Flat out noise is a tough review to write. The reasons as to why a particular twenty-minute stretch of luminescent white noise is any better than another are often actually relatively difficult to pinpoint beyond “that Masonna track made me feel dizzy, but in a good way”, or “that Bastard Noise jam was a bit too much for me today”. Rhythm, tonality and melody all go more or less out the window, leaving texture and structure behind. It is what it is, and the very being what it is, is most of what it is – if you get my meaning – and in this case, Where Is This is what it is.

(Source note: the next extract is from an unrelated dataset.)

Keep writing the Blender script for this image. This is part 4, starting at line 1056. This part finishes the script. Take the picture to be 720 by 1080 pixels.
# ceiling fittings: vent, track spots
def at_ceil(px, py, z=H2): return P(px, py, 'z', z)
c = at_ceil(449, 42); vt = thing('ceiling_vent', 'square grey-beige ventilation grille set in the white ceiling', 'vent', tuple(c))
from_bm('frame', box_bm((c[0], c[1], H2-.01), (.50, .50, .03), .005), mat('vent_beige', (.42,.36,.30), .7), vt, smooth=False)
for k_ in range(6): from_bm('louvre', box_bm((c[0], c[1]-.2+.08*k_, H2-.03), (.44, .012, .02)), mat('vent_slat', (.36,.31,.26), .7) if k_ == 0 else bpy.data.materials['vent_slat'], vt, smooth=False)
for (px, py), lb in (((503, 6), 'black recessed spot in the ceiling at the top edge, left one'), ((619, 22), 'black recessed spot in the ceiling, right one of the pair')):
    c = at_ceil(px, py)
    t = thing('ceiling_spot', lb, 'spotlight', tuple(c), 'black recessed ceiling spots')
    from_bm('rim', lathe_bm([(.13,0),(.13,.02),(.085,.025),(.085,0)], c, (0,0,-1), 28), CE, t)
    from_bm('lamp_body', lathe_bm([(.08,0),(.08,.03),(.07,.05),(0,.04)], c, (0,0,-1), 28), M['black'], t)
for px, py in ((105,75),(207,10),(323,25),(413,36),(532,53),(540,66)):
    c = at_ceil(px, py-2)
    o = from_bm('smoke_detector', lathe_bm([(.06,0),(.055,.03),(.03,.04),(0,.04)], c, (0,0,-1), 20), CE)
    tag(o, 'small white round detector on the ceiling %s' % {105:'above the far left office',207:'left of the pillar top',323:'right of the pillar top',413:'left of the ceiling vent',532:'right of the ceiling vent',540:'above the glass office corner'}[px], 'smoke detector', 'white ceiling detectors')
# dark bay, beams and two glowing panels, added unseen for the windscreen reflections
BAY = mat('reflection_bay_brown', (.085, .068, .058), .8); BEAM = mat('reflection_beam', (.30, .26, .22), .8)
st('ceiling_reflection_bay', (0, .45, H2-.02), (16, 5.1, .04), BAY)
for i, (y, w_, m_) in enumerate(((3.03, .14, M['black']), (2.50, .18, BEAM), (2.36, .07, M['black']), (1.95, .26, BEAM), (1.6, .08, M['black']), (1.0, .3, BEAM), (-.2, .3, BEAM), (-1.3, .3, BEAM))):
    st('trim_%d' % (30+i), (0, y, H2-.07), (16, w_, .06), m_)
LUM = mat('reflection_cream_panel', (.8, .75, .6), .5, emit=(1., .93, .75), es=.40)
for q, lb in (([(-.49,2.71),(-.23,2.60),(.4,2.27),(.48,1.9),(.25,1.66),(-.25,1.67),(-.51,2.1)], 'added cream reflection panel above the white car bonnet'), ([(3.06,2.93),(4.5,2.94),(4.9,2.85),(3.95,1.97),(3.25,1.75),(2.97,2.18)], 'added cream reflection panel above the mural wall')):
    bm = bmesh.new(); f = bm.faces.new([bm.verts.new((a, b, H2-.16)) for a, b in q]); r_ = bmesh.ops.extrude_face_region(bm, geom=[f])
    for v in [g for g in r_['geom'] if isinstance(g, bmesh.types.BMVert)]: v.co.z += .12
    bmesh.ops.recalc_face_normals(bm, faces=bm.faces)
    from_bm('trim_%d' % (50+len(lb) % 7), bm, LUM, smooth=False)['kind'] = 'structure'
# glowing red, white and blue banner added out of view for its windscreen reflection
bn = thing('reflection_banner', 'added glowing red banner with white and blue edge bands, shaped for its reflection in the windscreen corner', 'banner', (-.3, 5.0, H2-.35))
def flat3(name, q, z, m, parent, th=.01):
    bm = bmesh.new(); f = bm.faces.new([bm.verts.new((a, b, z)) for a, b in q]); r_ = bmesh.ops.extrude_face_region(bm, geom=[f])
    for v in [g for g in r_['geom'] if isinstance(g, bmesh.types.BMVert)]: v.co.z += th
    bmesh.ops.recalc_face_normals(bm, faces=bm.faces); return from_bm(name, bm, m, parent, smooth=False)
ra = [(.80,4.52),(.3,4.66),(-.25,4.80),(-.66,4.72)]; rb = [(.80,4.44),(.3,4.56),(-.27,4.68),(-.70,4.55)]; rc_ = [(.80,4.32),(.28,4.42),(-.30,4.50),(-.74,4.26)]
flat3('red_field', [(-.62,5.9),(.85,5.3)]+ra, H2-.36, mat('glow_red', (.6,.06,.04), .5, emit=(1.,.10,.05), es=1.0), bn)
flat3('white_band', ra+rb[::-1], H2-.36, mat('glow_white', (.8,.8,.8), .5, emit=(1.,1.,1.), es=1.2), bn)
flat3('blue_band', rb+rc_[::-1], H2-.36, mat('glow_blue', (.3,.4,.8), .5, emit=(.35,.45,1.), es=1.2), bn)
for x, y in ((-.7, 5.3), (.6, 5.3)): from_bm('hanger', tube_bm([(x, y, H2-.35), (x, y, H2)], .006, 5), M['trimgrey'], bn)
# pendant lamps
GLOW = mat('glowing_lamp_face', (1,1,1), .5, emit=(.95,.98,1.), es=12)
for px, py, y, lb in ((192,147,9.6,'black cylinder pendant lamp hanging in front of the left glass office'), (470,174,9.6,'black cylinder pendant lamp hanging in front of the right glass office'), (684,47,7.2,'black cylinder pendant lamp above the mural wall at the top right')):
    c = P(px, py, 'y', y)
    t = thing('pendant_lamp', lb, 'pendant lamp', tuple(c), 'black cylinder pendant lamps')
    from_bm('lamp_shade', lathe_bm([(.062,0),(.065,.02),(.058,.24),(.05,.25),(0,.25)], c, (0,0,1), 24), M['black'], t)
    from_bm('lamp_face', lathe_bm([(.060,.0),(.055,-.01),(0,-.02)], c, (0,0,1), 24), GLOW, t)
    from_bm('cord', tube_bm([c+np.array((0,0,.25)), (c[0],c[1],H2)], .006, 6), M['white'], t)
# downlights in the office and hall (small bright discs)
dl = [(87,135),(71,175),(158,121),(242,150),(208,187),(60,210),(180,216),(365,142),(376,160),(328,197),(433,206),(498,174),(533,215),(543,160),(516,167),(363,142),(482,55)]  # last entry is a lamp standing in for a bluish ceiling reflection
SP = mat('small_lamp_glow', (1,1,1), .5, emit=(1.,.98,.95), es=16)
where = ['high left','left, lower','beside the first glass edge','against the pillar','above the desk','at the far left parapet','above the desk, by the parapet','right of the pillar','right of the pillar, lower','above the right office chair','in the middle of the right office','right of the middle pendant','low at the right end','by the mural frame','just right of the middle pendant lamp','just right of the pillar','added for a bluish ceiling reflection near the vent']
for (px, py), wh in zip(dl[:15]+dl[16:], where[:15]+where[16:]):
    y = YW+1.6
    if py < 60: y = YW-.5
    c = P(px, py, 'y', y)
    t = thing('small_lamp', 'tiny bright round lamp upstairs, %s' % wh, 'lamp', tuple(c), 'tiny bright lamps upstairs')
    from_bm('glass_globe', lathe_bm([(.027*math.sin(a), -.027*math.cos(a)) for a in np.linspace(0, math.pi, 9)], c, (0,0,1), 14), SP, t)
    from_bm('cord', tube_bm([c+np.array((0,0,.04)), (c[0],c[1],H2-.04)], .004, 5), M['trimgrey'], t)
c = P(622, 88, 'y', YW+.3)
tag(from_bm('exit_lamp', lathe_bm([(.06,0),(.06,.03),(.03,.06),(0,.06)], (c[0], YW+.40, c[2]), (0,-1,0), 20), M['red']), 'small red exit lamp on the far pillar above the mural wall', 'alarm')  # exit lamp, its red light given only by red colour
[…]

The Tapeworm is a relentless tape label dedicated to putting out music by often-unknown artists aiming to explore the strengths, history and flaws of the format. They've already put out four tapes in 2014, including an abstract assemblage of iPhone recordings by Oren Ambarchi and, indeed, this ball aching blowout of a noise tape by Dubliner Mark Ward. Having pressed play, oppressive walls of distorted sound flood my speakers, the limits of the tape format readily audible, and any sense of clarity a distant memory already. There's no detail given as to how the sounds were made either. This could be guitar feedback, or a distorted keyboard, or bastardised field recordings – and it barely matters. The very outer edges of the noise are perhaps softened somewhat by the cavernous reverb treatment given to the proceedings. This glacial edge is more audible on side two's comparatively gentle ‘Infinite Hiss’, which chooses to lap the shore of the speakers in ebbing waves. But it's the opening sidelong ‘Infinite Hum’ and the equally challenging high-end squall of ‘Infinite Howl’ that stick in the mind, giving and taking away in as much as it takes a stoic listener to make it through in one piece, but utterly defies any attempt at tuning out. The restlessly prolific DIY noise artist is almost an underground cliché at this point, but tapes like Infinite Hum are a reminder as to precisely why it's such an important form of music, and just how the much sonic exploration we've still left to do.


Aquarius Records (US):

One of three new releases from UK tape label The Tapeworm, and yet another one we'd never heard of before. Where Is This, the project of one Mark Ward, is a seriously dense wall of sound, a heaving, crushing sprawl of blacknoise, power electronics, and blown out psychedelia. There's certainly an element of Merzbowian brutality, as in to the weak eared, this might come across as pure noise, but with headphones, and heck, even in places without, the sounds here are super nuanced, textured and dare we say melodic, with streaks of chordal color draped across churning expanses of white noise skree, arcs of feedback are sculpted into melodic fragments, and then woven into thick, dizzying swirls of crumbling distortion, and fried zoner drones, the whole tape is a constant squall, but once you're full immersed, the sounds surround you, and wrap you in mysteriously melodic bits of sound, a cascade of crunchy, buzzy, blistering shriek and howl, somehow tamped down and muted, and woven into some seriously mesmerizing psychedelic noise, the sort of thing, that somehow becomes more and more listenable and lovely, the longer you listen, all the while not shedding a bit of its searing sonic intensity. Noise is often a tough proposition for us, but when done right, it can be something impossibly brutal and beautiful, epic and majestic, and fantastically transcendent, and Ward really does do it just right!


Boomkat (UK):

Intense, squally noise drones from Dublin's Where Is This, his first for The Tapeworm. To date Mark Ward aka Where Is This has released a slew of his own recordings on his Bored Bear label, along with countless others by the likes of Black Orgasm, Piss Gag, Female Harikiri and other such friendly-monikered miscreants. His ‘Inifinite Hum’ opens The Tapeworm’s 2014 catalogue with a bracing 20 minute blast of viscous, vicious white noise licking up high peaks of blizzard-like distortion in hypnotic, oncoming waves. ‘Infinite Hiss’ is more varied, redolent of Kevin Drumm’s more pensive pieces modulating between gloaming, chamber-like drones, near-silent passages and filtered noise washes with a stoic sense of control, whereas ‘Infinite Howl’ returns to sustained, prickly, abyss-screaming noise.